The NCAA saw his videos as a direct violation to its rule that prohibits student athletes from using their status to earn money. UCF's athletics department negotiated with the association, since De La Haye sends the money he earns from YouTube to his family in Costa Rica. The association gave him two choices: he can keep the account monetized, but he has to stop referencing his status as a student athlete and move the videos wherein he does. Or, he has to stop monetizing his account altogether. Since De La Haye chose not to accept either option, he has been declared inelegible to play in any NCAA-sanctioned competition, effectively ending his college football career.
When I was a sophomore at Princeton, my sister was a Freshman. We were sitting in my dorm the first week of school, watching US Open tennis as we were big tennis fans at the time. My sister told me that she still had not heard from her fourth roommate yet, which was sort of odd. About that time, the semifinals of the US Open were just beginning and would feature an upstart named Andrea Leand. My sister says, hey -- that's the name of my roommate. And so it was. Andrea was a professional tennis player, just like Brook Shields was already a professional actress and Stanley Jordan was already a professional musician. But unlike these others, Andrea was not allowed to pursue her talent at Princeton.

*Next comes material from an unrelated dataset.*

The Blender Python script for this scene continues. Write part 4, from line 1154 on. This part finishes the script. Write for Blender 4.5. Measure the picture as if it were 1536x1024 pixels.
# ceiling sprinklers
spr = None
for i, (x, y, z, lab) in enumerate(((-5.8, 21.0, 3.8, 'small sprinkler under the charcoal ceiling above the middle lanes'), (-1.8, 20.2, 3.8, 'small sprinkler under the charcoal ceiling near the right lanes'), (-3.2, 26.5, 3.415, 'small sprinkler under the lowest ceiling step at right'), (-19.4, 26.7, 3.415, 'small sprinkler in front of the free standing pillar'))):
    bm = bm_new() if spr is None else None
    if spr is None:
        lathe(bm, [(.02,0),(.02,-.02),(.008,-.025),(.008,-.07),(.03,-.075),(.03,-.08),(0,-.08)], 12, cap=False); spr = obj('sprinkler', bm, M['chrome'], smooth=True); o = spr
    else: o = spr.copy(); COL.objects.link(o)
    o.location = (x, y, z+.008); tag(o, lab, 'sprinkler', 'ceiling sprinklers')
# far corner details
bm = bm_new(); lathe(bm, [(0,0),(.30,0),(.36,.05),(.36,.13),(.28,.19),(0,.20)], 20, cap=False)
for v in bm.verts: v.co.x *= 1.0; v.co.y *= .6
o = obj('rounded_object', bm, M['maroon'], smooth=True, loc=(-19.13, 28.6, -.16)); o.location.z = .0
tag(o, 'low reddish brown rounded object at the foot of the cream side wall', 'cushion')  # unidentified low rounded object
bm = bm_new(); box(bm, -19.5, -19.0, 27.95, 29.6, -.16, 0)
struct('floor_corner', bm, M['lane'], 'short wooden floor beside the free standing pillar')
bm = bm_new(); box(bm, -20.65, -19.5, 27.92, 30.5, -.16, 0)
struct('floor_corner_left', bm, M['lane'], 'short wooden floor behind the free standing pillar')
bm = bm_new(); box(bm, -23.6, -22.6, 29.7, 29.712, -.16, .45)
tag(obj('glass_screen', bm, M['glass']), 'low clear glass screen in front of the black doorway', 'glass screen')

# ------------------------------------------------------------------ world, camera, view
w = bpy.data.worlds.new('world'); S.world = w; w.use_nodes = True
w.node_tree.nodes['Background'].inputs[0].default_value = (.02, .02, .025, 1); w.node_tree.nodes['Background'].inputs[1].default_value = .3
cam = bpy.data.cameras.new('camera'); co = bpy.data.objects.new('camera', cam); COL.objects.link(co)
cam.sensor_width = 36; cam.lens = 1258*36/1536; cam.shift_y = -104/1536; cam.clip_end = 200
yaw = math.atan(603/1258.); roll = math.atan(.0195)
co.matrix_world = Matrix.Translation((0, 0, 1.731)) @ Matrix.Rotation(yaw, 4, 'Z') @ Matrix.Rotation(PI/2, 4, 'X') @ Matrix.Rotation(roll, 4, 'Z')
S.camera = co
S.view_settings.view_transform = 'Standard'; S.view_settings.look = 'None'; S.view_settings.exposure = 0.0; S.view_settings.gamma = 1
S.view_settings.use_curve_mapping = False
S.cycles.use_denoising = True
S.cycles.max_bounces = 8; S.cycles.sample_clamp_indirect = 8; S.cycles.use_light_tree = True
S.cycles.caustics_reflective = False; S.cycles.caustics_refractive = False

I don't know if student athletes should be paid by the school or not. We can leave that aside as a separate question. People of great talent attend universities and almost all of them -- with the exception of athletes -- are allowed to monetize that talent at the same time they are using it on campus. Athletes should have the same ability.
Postscript: I wrote about this years ago in Forbes. As I wrote there:
The whole amateur ideal is just a tired holdover from the British aristocracy, the blue-blooded notion that a true "gentleman" did not actually work for a living but sponged off the local [populace] while perfecting his golf or polo game. These ideas permeated British universities like Oxford and Cambridge, which in turn served as the model for many US colleges. Even the Olympics, though, finally gave up the stupid distinction of amateur status years ago, allowing the best athletes to compete whether or not someone has ever paid them for anything.
In fact, were we to try to impose this same notion of "amateurism" in any other part of society, or even any other corner of University life, it would be considered absurd. Do we make an amateur distinction with engineers? Economists? Poets?...
In fact, of all the activities on campus, the only one a student cannot pursue while simultaneously getting paid is athletics. I am sure that it is just coincidence that athletics happens to be, by orders of magnitude, far more lucrative to universities than all the other student activities combined.